Popular Classical Music
Feb 2, 2018 at 4:31 AM Post #1,036 of 8,720
No Tico Tico love for UK? So disappointed in you Youtube!:angry:

Some Tico Tico - fear not (minus a tuba and a bag of lollipops). :crying_cat_face:.................:ghost:



And a diabetics version



Oops!



And back on topic



 
Feb 2, 2018 at 10:21 AM Post #1,040 of 8,720
I had a chance to study with this man when I went to UNT. He is pretty much the guy when it comes to Euphonium. Absolutely fantastic musician. Too bad I can't find any recordings of him from when he was in his prime.

 
Feb 3, 2018 at 5:27 AM Post #1,042 of 8,720
Last nights concert from the NCH Dublin (as usual the YT video only lasts 5-6 days until Thursday of next week)

I went to see this concert last night with Her Lightness and we both thought that there was something special about it (and was also soothing and relaxing).

We thought that Anna Devin has a very natural and clear voice with great tone and articulation and is someone to keep an eye on in the future.

She sings in the first and second half but the recording does not really show off her full talent.

RTÉ National Symphony Orchestra
Harry Bicket
conductor
Anna Devin soprano

Rameau Platée: Suite des danses / 8'
Mozart Voi avete un cor fedele KV217 / 6'
Mozart Oh temerario Arbace! - Per quel paterno amplesso KV79 / 7'
Mozart Ah se in ciel benigne stele K538 / 8'
Mozart Serenata Notturna in D major, K239 / 13'
Rameau Suite from Les Boreades / 31'

A brace of brilliant ballet suites by Rameau frame a programme of ravishing, coloratura-laced arias by Mozart sung by soprano Anna Devin – ‘a voice as liquid and sparkling as the best champagne’ (The Times) – with the ‘flawless and uplifting’ (The Independent) Harry Bicket conducting the RTÉ National Symphony Orchestra.

Rameau’s Platée threw convention to the wind and returned ribald satire to French opera houses in 1745. A fantastical tale of the ugly eponymous water nymph who believes Jupiter, king of the gods, is in love with her, it was greeted by friend and foe alike as a masterpiece.

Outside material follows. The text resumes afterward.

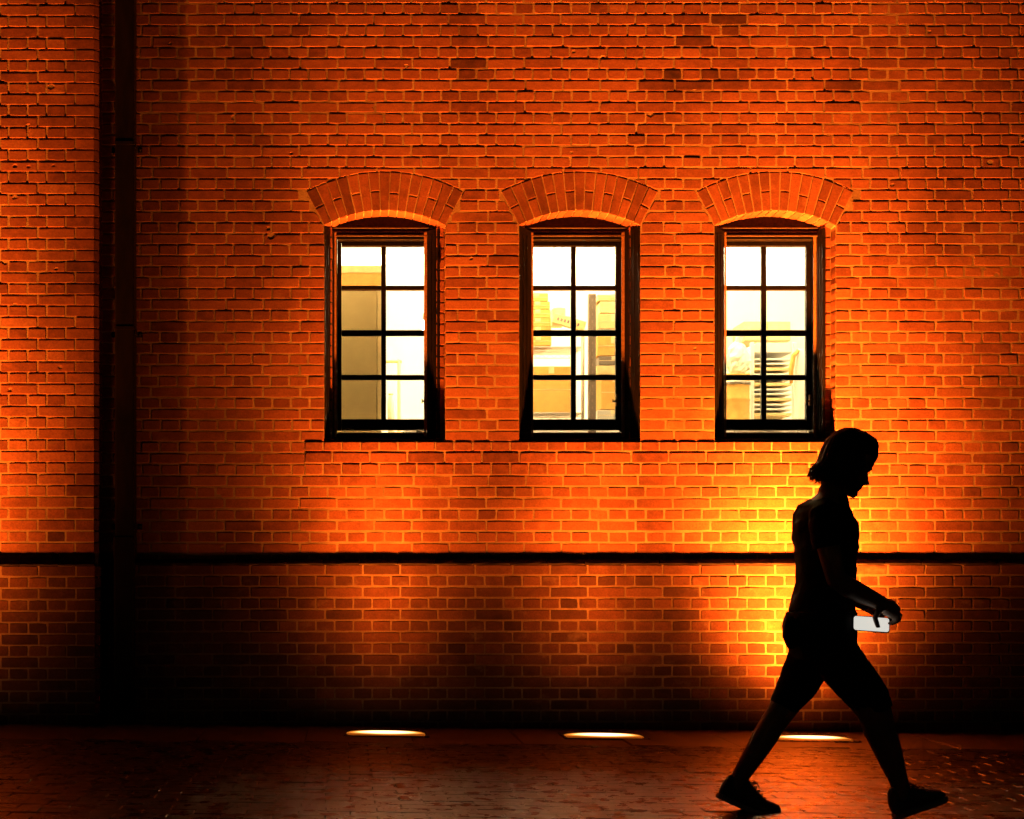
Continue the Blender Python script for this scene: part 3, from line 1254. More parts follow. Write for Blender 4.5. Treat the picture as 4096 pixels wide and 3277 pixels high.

The sparkling ballet Suite drawn from its score is a collection of animated dances and airs teeming over with colour and incident.

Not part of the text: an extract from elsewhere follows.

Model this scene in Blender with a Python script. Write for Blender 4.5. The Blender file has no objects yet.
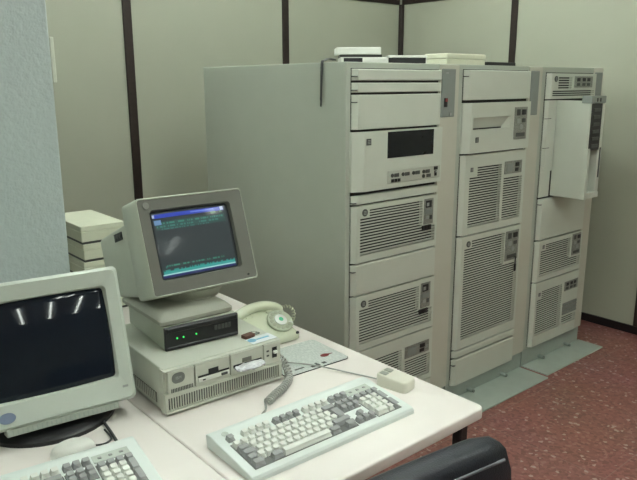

Commissioned as a replacement aria for an opera by Baldassare Galuppi, the heartrending Voi avete un cor fedele (‘You have a faithful heart’) is a wholly characteristic Mozart aria for the then fashionable figure in Italian opera of the disillusioned female. Boasting a delightfully knowing, tongue-in-cheek irony and rich coloratura highlights, it surely flattered Galuppi’s now all but forgotten opera.

Legend has it that Mozart was just 10-years-old when he composed Oh temerario Arbace!Per quel paterno amplesso(‘Oh dreadful Arbace! – For that fatherly embrace’) to a text by Pietro Metastasio in 1766. Others date it to 1770 when he would have been 14, Either way, it’s a remarkably mature and achingly romantic creation even allowing it being traditional in scope and sentiment.

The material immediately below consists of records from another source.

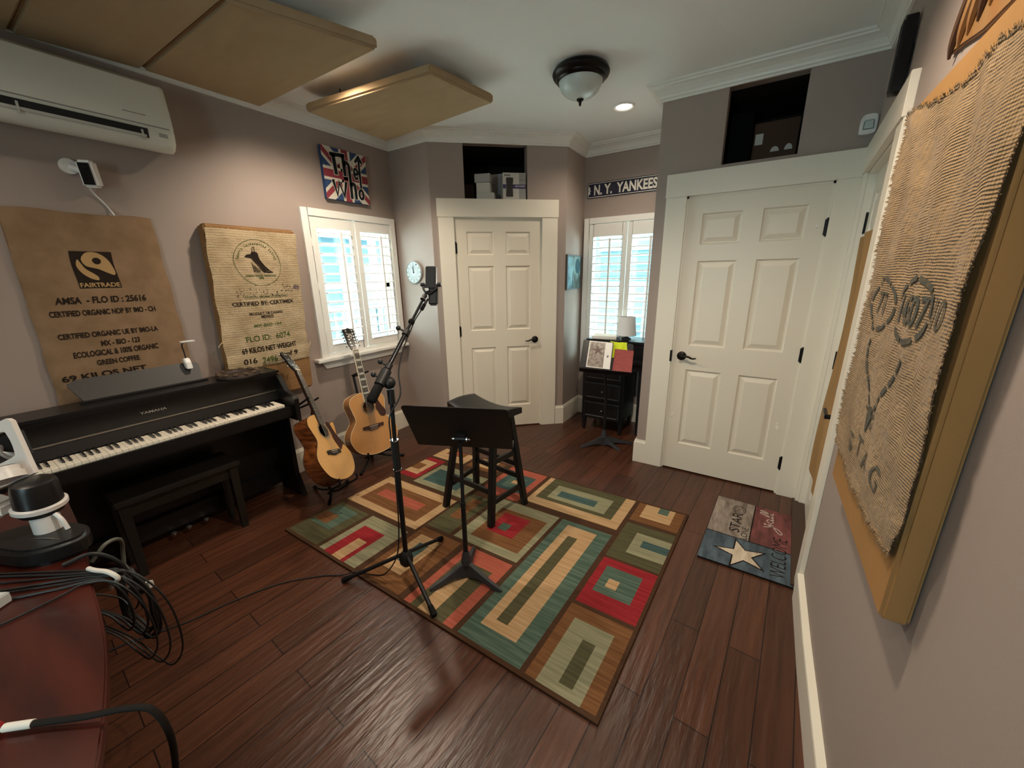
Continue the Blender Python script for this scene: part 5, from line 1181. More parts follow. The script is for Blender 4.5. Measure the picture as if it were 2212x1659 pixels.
# ================================================================ entrance mat
def doormat():
    t = thing('door_mat', 'worn flag-patterned door mat with white star lying in front of the exterior door', 'mat', (3.19, 1.82, 0))
    c00, c10, c11, c01 = [Vector(p) for p in ((2.948, 1.452), (3.391, 1.448), (3.436, 2.158), (2.992, 2.189))]
    def pt(u, v, z=.0):
        p = (1-u)*(1-v)*c00+u*(1-v)*c10+u*v*c11+(1-u)*v*c01; return Vector((p.x, p.y, z))
    col = lambda n, c, c2: mat('mat_'+n, c, .9, spec=.1, noise=.9, nscale=(30, 8, 30), col2=c2)
    BLU, WHT, RED, DRK, CRM = col('blue', '#55626b', '#39434b'), col('white', '#968b81', '#665a52'), col('red', '#7a4a48', '#533634'), col('dark', '#241f1e', '#161312'), col('cream', '#c7b9a5', '#a3927e')
    mb = MB(); q = lambda u, v: pt(u, v, .012)
    mb.add([pt(0,0), pt(1,0), pt(1,1), pt(0,1)]+[pt(0,0,.012), pt(1,0,.012), pt(1,1,.012), pt(0,1,.012)], [(3,2,1,0), (0,1,5,4), (1,2,6,5), (2,3,7,6), (3,0,4,7)], None, 3)
    for a, b, c, d, k in [(0, 1, 0, .385, 0), (0, 1, .385, .395, 3), (0, .50, .395, 1, 1), (.50, .515, .395, 1, 3), (.515, 1, .395, 1, 2)]: mb.add([q(a, c), q(b, c), q(b, d), q(a, d)], [(0,1,2,3)], None, k)
    mb.build('mat_base', [BLU, WHT, RED, DRK, CRM], t)
    def star(r, cu=.455, cv=.185): return [(cu+(r if k % 2 == 0 else r*.38)*math.cos(math.radians(126-36*k-18))/.445*.72, cv+(r if k % 2 == 0 else r*.38)*math.sin(math.radians(126-36*k-18))/.72*.72) for k in range(10)]
    for r, z, mm, nm in ((.205, .0126, DRK, 'star_outline'), (.172, .0130, CRM, 'star')):
        s_ = MB(); P = star(r); s_.add([pt(a, b, z) for a, b in P]+[pt(.455, .185, z)], [(i, (i+1) % 10, 10) for i in range(10)]); s_.build(nm, mm, t)
    # lettering reads from the door side: text x runs along +y, text up runs towards -x
    ik = MB(); f = lambda a, b: pt(1-b, a, .0128)
    text(ik, 'WELCOME', f, .05, .57, .075, .235, bold=-.01)
    ik.build('welcome_lettering', DRK, t); ik = MB(); text(ik, 'STAR', f, .47, .78, .62, .75, bold=.0); text(ik, 'LONE', f, .40, .58, .52, .60, bold=0); ik.build('star_lettering', DRK, t); ik = MB(); ribbon(ik, circ(.84, .68, .07, .08, 24), .008, f, closed=True); ribbon(ik, circ(.84, .68, .05, .055, 24), .005, f, closed=True); text(ik, 'TX', f, .81, .87, .66, .70, bold=0)
    ik.build('seal_print', DRK, t)
    wk = MB(); 
    for L_ in [[(.68, .36), (.71, .28), (.735, .25), (.735, .30), (.72, .36)], [(.74, .36), (.70, .20), (.65, .14), (.63, .17), (.68, .22), (.76, .28)], [(.76, .28), (.79, .33), (.82, .30), (.80, .25), (.77, .27)], [(.82, .32), (.83, .25), (.85, .27)], [(.85, .26), (.91, .38), (.90, .42), (.87, .34), (.87, .26), (.89, .27)], [(.90, .27), (.95, .38), (.94, .42), (.92, .34), (.92, .26), (.95, .27)]]:
        ribbon(wk, [tuple(p.xy) for p in spline([(*p, 0) for p in L_], 5)], .010, f)
    wk.build('pale_script', mat('mat_pale_script', '#b9aa9f', .9), t)
doormat()

# ================================================================ cherry desk (bottom left) and the things on it
CHERRY = mat('dark_cherry_veneer', '#45190f', .3, spec=.4, coat=.2, noise=.9, nscale=(3, 16, 3), col2='#2a0e0a')
def desk():
    t = thing('desk', 'dark cherry wood desk with curved front edge in the near corner', 'desk', (1.4, -1.0, 0))
    edge = [tuple(p.xy) for p in spline([(.62, -.458, 0), (.85, -.464, 0), (1.15, -.482, 0), (1.35, -.500, 0), (1.545, -.526, 0), (1.75, -.547, 0), (1.906, -.569, 0), (2.05, -.600, 0), (2.208, -.645, 0), (2.36, -.705, 0), (2.50, -.80, 0), (2.58, -.95, 0)], 4)]
    P = edge+[(2.58, -1.45), (.62, -1.45)]
    m = MB(); m.prism(P, .722, .750); m.build('desktop', CHERRY, t, .004, 2)
    m = MB(); m.prism([(x, y-.09) for x, y in edge[:-4]]+[(x, y-.11) for x, y in edge[:-4]][::-1], .30, .722); m.build('front_panel', CHERRY, t)
    for x in (.65, 2.30): m = MB(); m.box((x, -1.42, 0), (x+.03, -.80 if x > 1 else -.60, .722)); m.build('side_panel', CHERRY, t, .002)
desk()
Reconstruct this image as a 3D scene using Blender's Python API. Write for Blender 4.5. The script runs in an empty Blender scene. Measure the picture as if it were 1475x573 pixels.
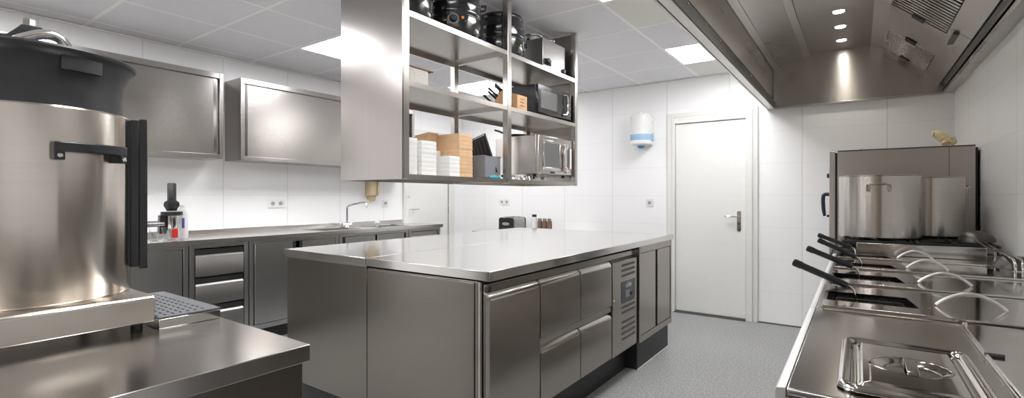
import bpy, bmesh, math, random
from mathutils import Vector, Matrix
random.seed(7)
S = bpy.context.scene
COL = S.collection
PI = math.pi
H = 1.23                                   # camera height

# ------------------------------------------------------------------ materials
MATS = {}
def newmat(name):
    m = bpy.data.materials.new(name); m.use_nodes = True
    nt = m.node_tree; nt.nodes.clear()
    out = nt.nodes.new('ShaderNodeOutputMaterial')
    b = nt.nodes.new('ShaderNodeBsdfPrincipled')
    nt.links.new(b.outputs[0], out.inputs[0])
    MATS[name] = m
    return m, nt, b

def noise(nt, coord, scale_vec, scale=1.0, detail=3.0, rough=.5):
    mp = nt.nodes.new('ShaderNodeMapping'); mp.inputs['Scale'].default_value = scale_vec
    nt.links.new(coord, mp.inputs['Vector'])
    n = nt.nodes.new('ShaderNodeTexNoise'); n.inputs['Scale'].default_value = scale
    n.inputs['Detail'].default_value = detail; n.inputs['Roughness'].default_value = rough
    nt.links.new(mp.outputs[0], n.inputs['Vector'])
    return n.outputs['Fac']

def ramp(nt, fac, lo, hi, a=.3, b=.7):
    r = nt.nodes.new('ShaderNodeMapRange')
    r.inputs['From Min'].default_value = a; r.inputs['From Max'].default_value = b
    r.inputs['To Min'].default_value = lo; r.inputs['To Max'].default_value = hi
    nt.links.new(fac, r.inputs['Value'])
    return r.outputs[0]

def colmix(nt, fac, c1, c2):
    mx = nt.nodes.new('ShaderNodeMix'); mx.data_type = 'RGBA'
    nt.links.new(fac, mx.inputs[0])
    mx.inputs[6].default_value = (*c1, 1); mx.inputs[7].default_value = (*c2, 1)
    return mx.outputs[2]

def geo_pos(nt):
    return nt.nodes.new('ShaderNodeNewGeometry').outputs['Position']

def steel(name, col=(.56, .535, .505), rough=.3, var=.05, brush='h', aniso=.0, streak=.018, bump=.0):
    """brush: h = lines horizontal on upright faces, v = vertical lines, x / y = along that axis (flat tops)"""
    m, nt, b = newmat(name)
    P = geo_pos(nt)
    sc = {'h': (.4, .4, 140), 'v': (120, 120, .4), 'x': (.5, 140, 10), 'y': (140, .5, 10)}[brush]
    fine = noise(nt, P, sc, 1.0, 1.0)
    big = noise(nt, P, {'h': (.6, .6, 2), 'v': (2, 2, .6), 'x': (.6, 2, 1), 'y': (2, .6, 1)}[brush], 2.0, 2.0)
    r1 = ramp(nt, fine, 0, 0)
    r2 = ramp(nt, big, rough - var*.3, rough + var*.3)
    add = nt.nodes.new('ShaderNodeMath'); add.operation = 'ADD'
    nt.links.new(r1, add.inputs[0]); nt.links.new(r2, add.inputs[1])
    nt.links.new(add.outputs[0], b.inputs['Roughness'])
    c = colmix(nt, ramp(nt, fine, 0, 1), tuple(v*(1-streak) for v in col), tuple(min(1, v*(1+streak)) for v in col))
    nt.links.new(c, b.inputs['Base Color'])
    b.inputs['Metallic'].default_value = 1
    if aniso:
        b.inputs['Anisotropic'].default_value = aniso
        if brush in 'hv':
            g = nt.nodes.new('ShaderNodeNewGeometry')
            cr = nt.nodes.new('ShaderNodeVectorMath'); cr.operation = 'CROSS_PRODUCT'
            nt.links.new(g.outputs['Normal'], cr.inputs[0]); cr.inputs[1].default_value = (0.01, 0.02, 1)
            nt.links.new(cr.outputs[0], b.inputs['Tangent'])
            if brush == 'h': b.inputs['Anisotropic Rotation'].default_value = .25
        else:
            cb = nt.nodes.new('ShaderNodeCombineXYZ')
            cb.inputs[0].default_value = 1.0 if brush == 'x' else 0.01
            cb.inputs[1].default_value = 1.0 if brush == 'y' else 0.01
            nt.links.new(cb.outputs[0], b.inputs['Tangent'])
    if bump:
        bp = nt.nodes.new('ShaderNodeBump'); bp.inputs['Distance'].default_value = bump
        bp.inputs['Strength'].default_value = .6
        nt.links.new(big, bp.inputs['Height']); nt.links.new(bp.outputs[0], b.inputs['Normal'])
    return m

def plain(name, col, rough=.5, metal=0, spec=.5, var=.0, vscale=20, bump=0, coat=0, trans=0, ior=1.45, emit=None, es=0):
    m, nt, b = newmat(name)
    b.inputs['Base Color'].default_value = (*col, 1)
    b.inputs['Roughness'].default_value = rough; b.inputs['Metallic'].default_value = metal
    b.inputs['Specular IOR Level'].default_value = spec; b.inputs['IOR'].default_value = ior
    P = geo_pos(nt)
    n = noise(nt, P, (1, 1, 1), vscale, 4)
    if var:
        c = colmix(nt, ramp(nt, n, 0, 1), tuple(v*(1-var) for v in col), tuple(min(1, v*(1+var)) for v in col))
        nt.links.new(c, b.inputs['Base Color'])
    nt.links.new(ramp(nt, n, max(.02, rough-.04), min(1, rough+.04)), b.inputs['Roughness'])
    if bump:
        bp = nt.nodes.new('ShaderNodeBump'); bp.inputs['Distance'].default_value = bump; bp.inputs['Strength'].default_value = .5
        nt.links.new(n, bp.inputs['Height']); nt.links.new(bp.outputs[0], b.inputs['Normal'])
    if coat: b.inputs['Coat Weight'].default_value = coat; b.inputs['Coat Roughness'].default_value = .06
    if trans: b.inputs['Transmission Weight'].default_value = trans
    if emit:
        b.inputs['Emission Color'].default_value = (*emit, 1); b.inputs['Emission Strength'].default_value = es
    return m

def wall_mat(name, axis, off, pitch, zoff, zp, col=(.90, .90, .90)):
    """glossy white wall panels with thin joints; axis 0: joints at x, 1: joints at y"""
    m, nt, b = newmat(name)
    P = geo_pos(nt)
    sp = nt.nodes.new('ShaderNodeSeparateXYZ'); nt.links.new(P, sp.inputs[0])
    def line(sock, off, pitch, w):
        a = nt.nodes.new('ShaderNodeMath'); a.operation = 'SUBTRACT'; nt.links.new(sock, a.inputs[0]); a.inputs[1].default_value = off - 20*pitch - pitch/2
        d = nt.nodes.new('ShaderNodeMath'); d.operation = 'MODULO'; nt.links.new(a.outputs[0], d.inputs[0]); d.inputs[1].default_value = pitch
        s = nt.nodes.new('ShaderNodeMath'); s.operation = 'SUBTRACT'; nt.links.new(d.outputs[0], s.inputs[0]); s.inputs[1].default_value = pitch/2
        ab = nt.nodes.new('ShaderNodeMath'); ab.operation = 'ABSOLUTE'; nt.links.new(s.outputs[0], ab.inputs[0])
        r = nt.nodes.new('ShaderNodeMapRange'); nt.links.new(ab.outputs[0], r.inputs['Value'])
        r.inputs['From Min'].default_value = w*.5; r.inputs['From Max'].default_value = w
        r.inputs['To Min'].default_value = 1; r.inputs['To Max'].default_value = 0
        return r.outputs[0]
    v = line(sp.outputs[axis], off, pitch, .004)
    h = line(sp.outputs[2], zoff, zp, .0028)
    vs = nt.nodes.new('ShaderNodeMath'); vs.operation = 'MULTIPLY'; nt.links.new(v, vs.inputs[0]); vs.inputs[1].default_value = 1.0
    hs = nt.nodes.new('ShaderNodeMath'); hs.operation = 'MULTIPLY'; nt.links.new(h, hs.inputs[0]); hs.inputs[1].default_value = .45
    mx = nt.nodes.new('ShaderNodeMath'); mx.operation = 'MAXIMUM'; nt.links.new(vs.outputs[0], mx.inputs[0]); nt.links.new(hs.outputs[0], mx.inputs[1])
    c = colmix(nt, mx.outputs[0], col, tuple(x*.8 for x in col))
    nt.links.new(c, b.inputs['Base Color'])
    n = noise(nt, P, (1, 1, 1), 2.2, 2)
    b.inputs['Roughness'].default_value = .3
    bp = nt.nodes.new('ShaderNodeBump'); bp.inputs['Distance'].default_value = .002; bp.inputs['Strength'].default_value = .6; bp.invert = True
    nt.links.new(mx.outputs[0], bp.inputs['Height']); nt.links.new(bp.outputs[0], b.inputs['Normal'])
    return m

def floor_mat():
    m, nt, b = newmat('grey speckled vinyl')
    P = geo_pos(nt)
    n1 = noise(nt, P, (1, 1, 1), 75, 4, .8)
    n2 = noise(nt, P, (1, 1, 1), 4, 3)
    c1 = colmix(nt, ramp(nt, n1, 0, 1, .36, .64), (.17, .175, .175), (.46, .465, .46))
    mx = nt.nodes.new('ShaderNodeMix'); mx.data_type = 'RGBA'; mx.blend_type = 'MULTIPLY'; mx.inputs[0].default_value = 1
    nt.links.new(c1, mx.inputs[6])
    nt.links.new(colmix(nt, ramp(nt, n2, 0, 1), (.9, .9, .9), (1, 1, 1)), mx.inputs[7])
    nt.links.new(mx.outputs[2], b.inputs['Base Color'])
    nt.links.new(ramp(nt, n2, .38, .52), b.inputs['Roughness'])
    return m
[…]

Ah se in ciel, benigne stele (‘Ah, if there are benign stars in heaven’) was composed in 1788 for the soprano Aloysia Lange. Rich, challenging orchestral writing infuses a text from Pietro Metastasio’s libretto L’eroe cinese (‘The Chinese heroes’) with an exoticness that contemporary audiences associated with the mysteries of the East. The taxing, high-lying vocal line calls for appropriately heroic breath control.

The Serenata notturna of 1776 was composed as background music. Evening soirées with discrete ‘mood music’ were all the rage at the time. Ever rebellious, Mozart clearly wanted his ‘Night Serenade’ to be heard. Scored for multi-tasking strings and attention-seeking timpani, its compact three-movement form calls out for attention. The icing on an already rich cake is the music’s symphonic leanings and its feisty, fun finale with delightfully ‘listen to me’ timpani in scene-stealing splendour.

Rameau’s final opera, Les Boréades, returned to that favourite standby of 18th-century French opera: Greek mythology. The posthumously arranged Suite (Rameau dying during rehearsals) opens with a rousing Overture and includes a set of dances whose characteristically bright colouring is tempered by the grave drama of a tale involving abduction, magic arrows and the god Apollo.